A can of Bumble Bee white albacore tuna is pictured, Oct. 28, 2015.

Photo by Tom Fudge

A can of Bumble Bee tuna shows the production code on the bottom that allows customers to learn where the tuna comes from, Oct. 28, 2015.

San Diego-based Bumble Bee Seafoods has set up a website that allows customers to find out where and how their tuna was caught.

San Diego-based Bumble Bee Seafoods has set up a website that allows customers to find out where and how their tuna was caught.

Buy some Bumble Bee Tuna at a market and there's a code number on bottom of the can that you can enter into what they call a "catch tracer" on the company website. That takes you to another site that shows where the tuna was caught, what the catch method was, where it was canned and even what was the flag on the vessel.

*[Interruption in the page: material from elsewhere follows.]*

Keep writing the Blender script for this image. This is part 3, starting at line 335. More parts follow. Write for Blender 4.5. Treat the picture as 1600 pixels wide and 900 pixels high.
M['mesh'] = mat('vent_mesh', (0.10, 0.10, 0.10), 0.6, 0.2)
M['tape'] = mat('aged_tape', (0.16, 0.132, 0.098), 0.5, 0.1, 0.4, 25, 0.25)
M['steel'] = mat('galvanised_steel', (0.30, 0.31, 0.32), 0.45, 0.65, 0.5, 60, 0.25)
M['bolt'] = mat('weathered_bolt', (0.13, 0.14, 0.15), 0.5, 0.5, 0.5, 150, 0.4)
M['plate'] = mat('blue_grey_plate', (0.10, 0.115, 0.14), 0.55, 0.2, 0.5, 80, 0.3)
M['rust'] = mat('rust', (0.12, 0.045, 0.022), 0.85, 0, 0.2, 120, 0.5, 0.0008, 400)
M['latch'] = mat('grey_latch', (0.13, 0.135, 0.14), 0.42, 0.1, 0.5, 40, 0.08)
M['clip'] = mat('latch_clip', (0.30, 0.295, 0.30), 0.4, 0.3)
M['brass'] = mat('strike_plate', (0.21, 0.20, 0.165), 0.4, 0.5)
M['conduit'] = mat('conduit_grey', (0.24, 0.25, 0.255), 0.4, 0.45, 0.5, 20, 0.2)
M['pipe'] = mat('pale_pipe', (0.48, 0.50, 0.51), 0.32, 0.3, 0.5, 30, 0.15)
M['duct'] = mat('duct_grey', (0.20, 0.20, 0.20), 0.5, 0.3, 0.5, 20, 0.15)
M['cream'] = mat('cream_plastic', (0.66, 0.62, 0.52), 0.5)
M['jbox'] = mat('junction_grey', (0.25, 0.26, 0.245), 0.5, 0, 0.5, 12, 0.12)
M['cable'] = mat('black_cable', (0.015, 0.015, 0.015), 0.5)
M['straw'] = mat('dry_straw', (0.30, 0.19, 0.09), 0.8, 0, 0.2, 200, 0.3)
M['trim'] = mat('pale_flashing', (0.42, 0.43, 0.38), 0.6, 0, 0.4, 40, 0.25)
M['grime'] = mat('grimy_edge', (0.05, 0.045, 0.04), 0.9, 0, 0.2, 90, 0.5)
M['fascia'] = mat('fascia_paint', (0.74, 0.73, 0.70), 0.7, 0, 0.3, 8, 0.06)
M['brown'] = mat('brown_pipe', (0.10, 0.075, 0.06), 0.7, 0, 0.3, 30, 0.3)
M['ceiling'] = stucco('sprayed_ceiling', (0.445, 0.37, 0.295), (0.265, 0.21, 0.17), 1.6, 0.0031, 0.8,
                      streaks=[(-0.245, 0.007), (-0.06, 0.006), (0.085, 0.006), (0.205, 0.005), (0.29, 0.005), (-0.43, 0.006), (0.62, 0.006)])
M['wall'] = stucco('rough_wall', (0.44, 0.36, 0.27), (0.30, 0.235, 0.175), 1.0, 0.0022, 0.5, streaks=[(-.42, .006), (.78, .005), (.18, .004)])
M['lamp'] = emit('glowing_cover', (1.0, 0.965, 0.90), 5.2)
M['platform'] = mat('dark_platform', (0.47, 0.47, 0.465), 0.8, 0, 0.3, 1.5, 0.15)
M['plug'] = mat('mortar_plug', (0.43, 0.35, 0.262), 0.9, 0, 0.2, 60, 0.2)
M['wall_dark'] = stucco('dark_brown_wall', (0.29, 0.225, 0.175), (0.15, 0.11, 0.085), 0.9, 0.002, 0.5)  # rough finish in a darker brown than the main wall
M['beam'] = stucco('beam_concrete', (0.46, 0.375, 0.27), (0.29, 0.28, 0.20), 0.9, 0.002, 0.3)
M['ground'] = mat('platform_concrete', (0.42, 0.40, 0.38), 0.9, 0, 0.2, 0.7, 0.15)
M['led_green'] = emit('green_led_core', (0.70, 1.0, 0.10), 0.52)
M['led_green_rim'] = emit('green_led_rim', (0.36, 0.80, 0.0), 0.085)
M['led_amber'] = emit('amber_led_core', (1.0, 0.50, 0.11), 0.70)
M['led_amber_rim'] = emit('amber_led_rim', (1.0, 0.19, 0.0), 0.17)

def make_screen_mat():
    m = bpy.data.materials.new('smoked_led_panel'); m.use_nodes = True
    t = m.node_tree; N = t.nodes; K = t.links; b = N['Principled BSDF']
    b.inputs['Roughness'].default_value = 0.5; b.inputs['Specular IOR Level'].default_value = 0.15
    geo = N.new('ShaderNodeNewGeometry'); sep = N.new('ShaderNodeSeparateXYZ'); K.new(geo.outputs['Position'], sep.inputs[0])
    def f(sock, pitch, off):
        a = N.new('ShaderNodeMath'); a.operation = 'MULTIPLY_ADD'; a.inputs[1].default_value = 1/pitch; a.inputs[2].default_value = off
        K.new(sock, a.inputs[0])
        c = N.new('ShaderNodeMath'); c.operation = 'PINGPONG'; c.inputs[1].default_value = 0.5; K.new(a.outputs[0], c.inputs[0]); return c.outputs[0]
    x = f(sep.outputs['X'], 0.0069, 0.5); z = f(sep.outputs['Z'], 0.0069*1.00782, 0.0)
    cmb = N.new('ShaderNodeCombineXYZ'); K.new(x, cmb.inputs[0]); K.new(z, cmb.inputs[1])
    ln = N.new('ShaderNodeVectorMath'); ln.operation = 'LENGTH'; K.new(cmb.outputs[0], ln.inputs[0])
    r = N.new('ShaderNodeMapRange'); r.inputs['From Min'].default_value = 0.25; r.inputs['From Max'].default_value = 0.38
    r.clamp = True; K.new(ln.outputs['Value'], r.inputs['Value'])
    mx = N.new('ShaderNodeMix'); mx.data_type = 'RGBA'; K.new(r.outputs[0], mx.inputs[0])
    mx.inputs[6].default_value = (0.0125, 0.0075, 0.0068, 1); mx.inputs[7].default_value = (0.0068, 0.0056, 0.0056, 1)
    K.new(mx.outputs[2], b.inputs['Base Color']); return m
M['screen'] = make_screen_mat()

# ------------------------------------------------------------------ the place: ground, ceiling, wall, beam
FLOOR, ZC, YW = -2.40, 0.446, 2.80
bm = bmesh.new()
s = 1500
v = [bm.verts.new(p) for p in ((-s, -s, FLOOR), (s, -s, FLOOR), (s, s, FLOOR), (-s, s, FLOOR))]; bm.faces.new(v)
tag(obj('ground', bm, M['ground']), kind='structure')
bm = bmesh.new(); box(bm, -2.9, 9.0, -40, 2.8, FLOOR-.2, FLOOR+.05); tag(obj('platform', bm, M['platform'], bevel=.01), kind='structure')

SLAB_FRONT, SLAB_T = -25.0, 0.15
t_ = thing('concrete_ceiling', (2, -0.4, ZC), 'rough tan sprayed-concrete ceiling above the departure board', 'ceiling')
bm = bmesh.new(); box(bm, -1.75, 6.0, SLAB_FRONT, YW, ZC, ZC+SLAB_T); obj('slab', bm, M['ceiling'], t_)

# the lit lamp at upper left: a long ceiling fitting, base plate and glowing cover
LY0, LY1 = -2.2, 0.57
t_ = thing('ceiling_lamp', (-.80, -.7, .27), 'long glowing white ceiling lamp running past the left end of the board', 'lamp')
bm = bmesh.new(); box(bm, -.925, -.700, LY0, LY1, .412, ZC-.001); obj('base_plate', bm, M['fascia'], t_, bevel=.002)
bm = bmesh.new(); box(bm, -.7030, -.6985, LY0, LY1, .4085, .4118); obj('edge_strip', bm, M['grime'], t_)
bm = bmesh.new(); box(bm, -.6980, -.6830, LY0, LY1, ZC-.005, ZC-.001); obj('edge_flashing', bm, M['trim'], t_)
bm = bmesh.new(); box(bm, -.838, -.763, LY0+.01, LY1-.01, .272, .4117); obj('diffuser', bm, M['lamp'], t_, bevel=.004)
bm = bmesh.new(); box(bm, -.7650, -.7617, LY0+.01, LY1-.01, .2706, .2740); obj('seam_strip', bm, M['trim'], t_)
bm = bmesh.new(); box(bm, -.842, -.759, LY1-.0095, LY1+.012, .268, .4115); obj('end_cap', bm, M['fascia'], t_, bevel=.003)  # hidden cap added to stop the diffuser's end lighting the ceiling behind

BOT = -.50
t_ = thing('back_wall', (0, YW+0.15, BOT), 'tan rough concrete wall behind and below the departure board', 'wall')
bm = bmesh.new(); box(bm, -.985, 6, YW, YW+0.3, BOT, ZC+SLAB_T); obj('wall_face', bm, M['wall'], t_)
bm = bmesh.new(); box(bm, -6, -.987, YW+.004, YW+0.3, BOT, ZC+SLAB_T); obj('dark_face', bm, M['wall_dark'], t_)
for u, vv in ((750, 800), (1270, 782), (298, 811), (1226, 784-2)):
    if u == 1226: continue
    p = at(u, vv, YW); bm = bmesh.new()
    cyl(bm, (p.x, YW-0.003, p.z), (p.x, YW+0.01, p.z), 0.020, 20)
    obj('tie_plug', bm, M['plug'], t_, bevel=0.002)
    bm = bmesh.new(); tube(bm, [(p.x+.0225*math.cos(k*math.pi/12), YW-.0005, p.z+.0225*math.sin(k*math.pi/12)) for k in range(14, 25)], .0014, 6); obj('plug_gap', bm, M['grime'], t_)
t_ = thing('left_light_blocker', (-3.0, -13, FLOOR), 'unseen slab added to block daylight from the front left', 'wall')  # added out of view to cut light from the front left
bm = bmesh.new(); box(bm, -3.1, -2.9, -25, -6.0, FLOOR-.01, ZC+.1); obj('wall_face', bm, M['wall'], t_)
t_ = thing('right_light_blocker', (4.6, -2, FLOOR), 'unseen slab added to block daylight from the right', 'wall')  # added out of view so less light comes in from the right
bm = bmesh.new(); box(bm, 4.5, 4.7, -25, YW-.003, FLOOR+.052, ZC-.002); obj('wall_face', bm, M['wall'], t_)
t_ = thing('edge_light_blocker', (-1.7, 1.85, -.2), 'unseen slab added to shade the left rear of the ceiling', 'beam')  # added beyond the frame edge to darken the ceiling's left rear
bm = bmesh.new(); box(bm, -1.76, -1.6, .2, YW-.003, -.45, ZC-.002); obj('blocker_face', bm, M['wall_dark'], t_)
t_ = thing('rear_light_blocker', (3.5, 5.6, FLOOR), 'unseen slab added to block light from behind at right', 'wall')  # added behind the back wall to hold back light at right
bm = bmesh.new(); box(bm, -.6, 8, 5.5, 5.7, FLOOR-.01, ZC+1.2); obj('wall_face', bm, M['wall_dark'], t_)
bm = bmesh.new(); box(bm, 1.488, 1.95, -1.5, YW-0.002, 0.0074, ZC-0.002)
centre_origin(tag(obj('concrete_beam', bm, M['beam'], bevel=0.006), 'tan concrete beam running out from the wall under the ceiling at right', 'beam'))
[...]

"We've always been able to trace our products back from catch to plate. But we felt that it would be in the consumers' best interest to have that capability on their own," said Dave Melbourne, senior vice president of marketing for Bumble Bee Seafoods.

The website has made an impression on people involved in tuna conservation.

"This is valuable information for the consumer," said Bill Jacobson, with the National Marine Fishery Service. "It was interesting that they are willing to say what boat caught the fish and how it’s flagged. I'm surprised they are going that far in their transparency."

Bumble Bee, like other companies in the industry, has faced criticism related to overfishing and what's called bycatch, catching and killing other fish and mammals that aren't tuna. Transparency, of course, can make the company look either good or bad.

I tested the system with a can of Bumble Bee tuna I bought at Vons. The code on the can indicated my tuna was caught in the Indian Ocean by a method called longline. Both the method of catch and the place they were caught were reasons to "avoid" buying the tuna, according to Seafoodwatch.org, which is associated with the Monterey Bay Aquarium.

Melbourne, with Bumble Bee Seafoods, responds by saying Bumble Bee's fishing is in line with the standards of the ISSF, the International Seafood Sustainability Foundation.

"There are a lot of different organizations out there that take positions on certain issues," he said. "Within each of these fisheries there is a maximum sustainable yield...As a member of ISSF we have signed on to supporting sustainable fishing methods."

The San Diego company has a cannery in Santa Fe Springs.